3) Perché, relativamente al tema ella disponibilità di mascherine, altri dispositivi di protezione individuale, ventilatori per gli ospedali, non ha proceduto all’utilizzo di strumenti persuasivi o coercitivi nei confronti di aziende produttrici, in modo che questi dispositivi e strumenti fossero messi a disposizione in tempi brevi e utili alla gestione della crisi e ha invece usato lo strumento delle gare Consip, generando ulteriori ritardi di tipo burocratico?
4) Perché non ha chiesto immediatamente alle Forze armate di allestire in tempi brevissimi e con criteri di potenziale mobilità delle strutture, ospedali da campo per questa necessità, quando ogni italiano sa che il nostro Esercito è perfettamente in grado di operare in tal senso, visto che lo fa ordinariamente in veste di forza di pace in zone di guerra?

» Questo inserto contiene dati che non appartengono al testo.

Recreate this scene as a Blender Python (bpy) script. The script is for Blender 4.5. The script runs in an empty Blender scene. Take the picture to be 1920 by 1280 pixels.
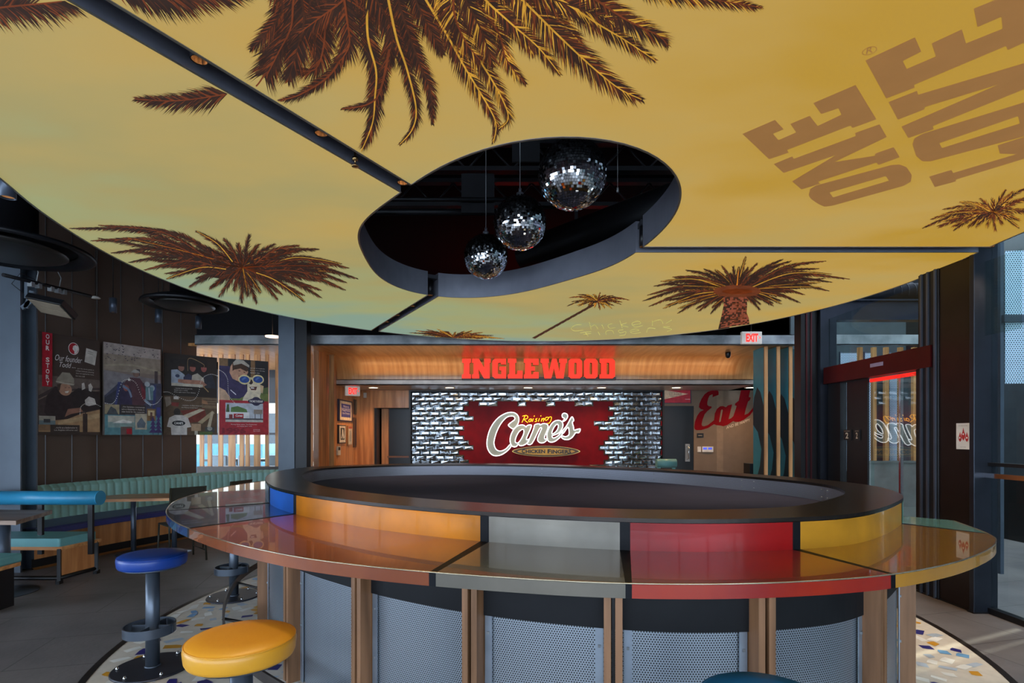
import bpy, math, random
from mathutils import Vector, Matrix
from mathutils.geometry import tessellate_polygon
S = bpy.context.scene
COL = S.collection
R = math.radians
PI = math.pi
EYE = 1.55

# ------------------------------------------------------------------ camera, world, sun, exposure
cam_d = bpy.data.cameras.new('camera'); cam = bpy.data.objects.new('camera', cam_d); COL.objects.link(cam)
cam.location = (0, 0, EYE); cam.rotation_euler = (R(90), 0, 0)
cam_d.lens = 18.75; cam_d.sensor_width = 36; cam_d.shift_y = 175 / 1920; cam_d.clip_start = .02
S.camera = cam
S.view_settings.view_transform = 'Standard'; S.view_settings.look = 'None'
S.view_settings.exposure = 0.95; S.view_settings.gamma = 1; S.view_settings.use_curve_mapping = False
W = bpy.data.worlds.new('daylight'); S.world = W; W.use_nodes = True
_b = W.node_tree.nodes['Background']; _b.inputs[0].default_value = (.68, .82, 1, 1); _b.inputs[1].default_value = 4.0
sun_d = bpy.data.lights.new('sun', 'SUN'); sun_d.energy = 2.6; sun_d.angle = R(.6); sun_d.color = (1, .9, .75)
sun = bpy.data.objects.new('sun', sun_d); COL.objects.link(sun)
sun.rotation_euler = Vector((-.80, -.34, -.50)).to_track_quat('-Z', 'Y').to_euler()

# ------------------------------------------------------------------ helpers
def hx(h):
    h = h.lstrip('#'); c = [int(h[i:i+2], 16) / 255 for i in (0, 2, 4)]
    return tuple(x / 12.92 if x <= .04045 else ((x + .055) / 1.055) ** 2.4 for x in c) + (1,)
MC = {}
def mat(key, col='#808080', rough=.5, metal=0, var=.12, scale=6, bump=0, coat=0, emis=0, ecol=None, col2=None, stretch=(1, 1, 1), spec=.5, coords='Object', bscale=None, detail=4):
    if key in MC: return MC[key]
    m = bpy.data.materials.new(key); m.use_nodes = True; MC[key] = m
    n = m.node_tree.nodes; l = m.node_tree.links; p = n['Principled BSDF']
    tc = n.new('ShaderNodeTexCoord'); mp = n.new('ShaderNodeMapping'); mp.inputs['Scale'].default_value = stretch
    l.new(tc.outputs[coords], mp.inputs[0])
    nz = n.new('ShaderNodeTexNoise'); nz.inputs['Scale'].default_value = scale; nz.inputs['Detail'].default_value = detail
    l.new(mp.outputs[0], nz.inputs['Vector'])
    c = hx(col); c2 = hx(col2) if col2 else tuple(x * (1 - var) for x in c[:3]) + (1,)
    c1 = c if col2 else tuple(min(1, x * (1 + var)) for x in c[:3]) + (1,)
    cr = n.new('ShaderNodeValToRGB'); cr.color_ramp.elements[0].position = .35; cr.color_ramp.elements[1].position = .65
    cr.color_ramp.elements[0].color = c2; cr.color_ramp.elements[1].color = c1
    l.new(nz.outputs['Fac'], cr.inputs[0]); l.new(cr.outputs[0], p.inputs['Base Color'])
    p.inputs['Roughness'].default_value = rough; p.inputs['Metallic'].default_value = metal
    p.inputs['Coat Weight'].default_value = coat; p.inputs['Coat Roughness'].default_value = .02
    p.inputs['Specular IOR Level'].default_value = spec
    if emis:
        if ecol: p.inputs['Emission Color'].default_value = hx(ecol)
        else: l.new(cr.outputs[0], p.inputs['Emission Color'])
        p.inputs['Emission Strength'].default_value = emis
    if bump:
        b = n.new('ShaderNodeBump'); b.inputs['Strength'].default_value = bump; b.inputs['Distance'].default_value = .01
        if bscale:
            n2 = n.new('ShaderNodeTexNoise'); n2.inputs['Scale'].default_value = bscale; l.new(mp.outputs[0], n2.inputs['Vector']); l.new(n2.outputs['Fac'], b.inputs['Height'])
        else: l.new(nz.outputs['Fac'], b.inputs['Height'])
        l.new(b.outputs[0], p.inputs['Normal'])
    return m
def wood(key, a, b, axis='z', rough=.45, coat=0, s=1):
    st = {'z': (9, 9, .7), 'x': (.7, 9, 9), 'y': (9, .7, .7)}[axis]
    return mat(key, a, rough, col2=b, scale=1.6 * s, stretch=st, bump=.02, coat=coat, detail=8)

class MB:
    def __init__(s): s.v = []; s.f = []; s.m = []; s.s = []
    def add(s, vs, fs, mi=0, sm=False):
        o = len(s.v); s.v += [tuple(v) for v in vs]
        for f in fs: s.f.append([i + o for i in f]); s.m.append(mi); s.s.append(sm)
        return s
    def box(s, c, d, mi=0, rz=0, M=None):
        x, y, z = d[0] / 2, d[1] / 2, d[2] / 2
        vs = [Vector((sx * x, sy * y, sz * z)) for sz in (-1, 1) for sy in (-1, 1) for sx in (-1, 1)]
        T = Matrix.Translation(c) @ (M if M else Matrix.Rotation(rz, 4, 'Z'))
        return s.add([T @ v for v in vs], [(0, 2, 3, 1), (4, 5, 7, 6), (0, 1, 5, 4), (2, 6, 7, 3), (0, 4, 6, 2), (1, 3, 7, 5)], mi)
    def bx(s, a, b, mi=0):
        return s.box([(a[i] + b[i]) / 2 for i in range(3)], [abs(b[i] - a[i]) for i in range(3)], mi)
    def lathe(s, c, prof, n=32, mi=0, sm=True, cap=True, T=None):
        vs = []; k = len(prof)
        for i in range(n):
            a = 2 * PI * i / n
            for r, z in prof:
                p = Vector((r * math.cos(a), r * math.sin(a), z))
                vs.append((T @ p if T else p) + Vector(c))
        fs = [(i * k + j, ((i + 1) % n) * k + j, ((i + 1) % n) * k + j + 1, i * k + j + 1) for i in range(n) for j in range(k - 1)]
        s.add(vs, fs, mi, sm)
        if cap:
            o = len(s.v) - n * k
            for j in (0, k - 1):
                if prof[j][0] > 1e-6:
                    f = [o + i * k + j for i in range(n)]
                    s.f.append(f[::-1] if j == 0 else f); s.m.append(mi); s.s.append(False)
        return s
    def cyl(s, a, b, r, n=16, mi=0, r2=None):
        a = Vector(a); b = Vector(b); d = b - a; T = d.to_track_quat('Z', 'Y').to_matrix().to_4x4()
        return s.lathe(a, [(r, 0), (r if r2 is None else r2, d.length)], n, mi, True, True, T)
    def tube(s, pts, r, n=8, mi=0, closed=False):
        P = [Vector(p) for p in pts]; k = len(P); vs = []; up = None
        for i in range(k):
            if closed: t = P[(i + 1) % k] - P[i - 1]
            else: t = P[min(i + 1, k - 1)] - P[max(i - 1, 0)]
            t = t.normalized() if t.length > 1e-9 else Vector((0, 0, 1))
            if up is None: up = Vector((0, 0, 1)) if abs(t.z) < .9 else Vector((0, 1, 0))
            b = t.cross(up).normalized(); up = b.cross(t).normalized()
            for j in range(n):
                a = 2 * PI * j / n; vs.append(P[i] + b * (r * math.cos(a)) + up * (r * math.sin(a)))
        fs = [(i * n + j, i * n + (j + 1) % n, ((i + 1) % k) * n + (j + 1) % n, ((i + 1) % k) * n + j) for i in range(k if closed else k - 1) for j in range(n)]
        if not closed: fs += [tuple(range(n))[::-1], tuple((k - 1) * n + j for j in range(n))]
        return s.add(vs, fs, mi, True)
    def poly(s, loops, fn, d=0, mi=0, side=None):
        """flat polygon with holes; fn(x, y, depth) -> 3D; with d a solid prism"""
        L = [[Vector((x, y, 0)) for x, y in lp] for lp in loops]
        tri = tessellate_polygon(L); flat = [p for lp in L for p in lp]; n = len(flat)
        s.add([fn(p.x, p.y, 0) for p in flat], [tuple(t) for t in tri], mi)
        if d:
            s.add([fn(p.x, p.y, d) for p in flat], [tuple(t)[::-1] for t in tri], mi if side is None else side)
            for lp in L:
                k = len(lp); vs = [fn(p.x, p.y, 0) for p in lp] + [fn(p.x, p.y, d) for p in lp]
                s.add(vs, [(i, (i + 1) % k, (i + 1) % k + k, i + k) for i in range(k)], mi if side is None else side)
        return s
    def strip(s, A, B, mi=0, closed=False, sm=False):
        k = len(A)
        return s.add(list(A) + list(B), [(i, (i + 1) % k, (i + 1) % k + k, i + k) for i in range(k if closed else k - 1)], mi, sm)
    def build(s, name, mats, parent=None, fix=True, bevel=0):
        me = bpy.data.meshes.new(name)
        off = Vector(parent.location) if (parent is not None and parent.type == 'EMPTY' and parent.get('_w')) else Vector((0, 0, 0))
        me.from_pydata([Vector(v) - off for v in s.v], [], s.f)
        for m in (mats if isinstance(mats, (list, tuple)) else [mats]): me.materials.append(m)
        for p, m, q in zip(me.polygons, s.m, s.s): p.material_index = m; p.use_smooth = q
        me.validate()
        if fix and len(s.f) < 60000:
            import bmesh
            bm = bmesh.new(); bm.from_mesh(me); bmesh.ops.recalc_face_normals(bm, faces=bm.faces[:]); bm.to_mesh(me); bm.free()
        o = bpy.data.objects.new(name, me); COL.objects.link(o)
        if parent is not None:
            o.parent = parent
            if parent.type == 'MESH': pass
        if bevel:
            b = o.modifiers.new('bevel', 'BEVEL'); b.width = bevel; b.segments = 3; b.limit_method = 'ANGLE'; b.angle_limit = R(40)
        return o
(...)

5) Perché non ha reso immediatamente disponibili in conto corrente risorse monetarie ai cittadini e alle imprese, sulla base di criteri semplici e facilmente verificabili posteriormente in caso di abusi, ma ha scelto procedure burocratiche tortuose, inevitabilmente destinate a generare ulteriori ritardi, sofferenze e rinunce a riaprire attività produttive alla fine di questo percorso?
6) Perché, dato l’impegno da parte della Bce, di acquistare titoli del debito italiano fino ad un importo di 220 miliardi, non ha intanto iniziato ad attingere da questa fonte, peraltro calmierata quanto ad interessi, voce enorme del nostro debito pubblico, per alleviare la situazione economica italiana, ingaggiando un duello polemico tanto sterile, quanto burocraticamente complesso e certamente lungo nei tempi, con altre istituzioni europee su fantomatici Coronabond?
7) È vero che superando la Sua vera, o presunta, iniziale ritrosia, sta fondando un proprio partito o movimento politico con cui candidarsi direttamente o sta mettendo a capo di uno già esistente?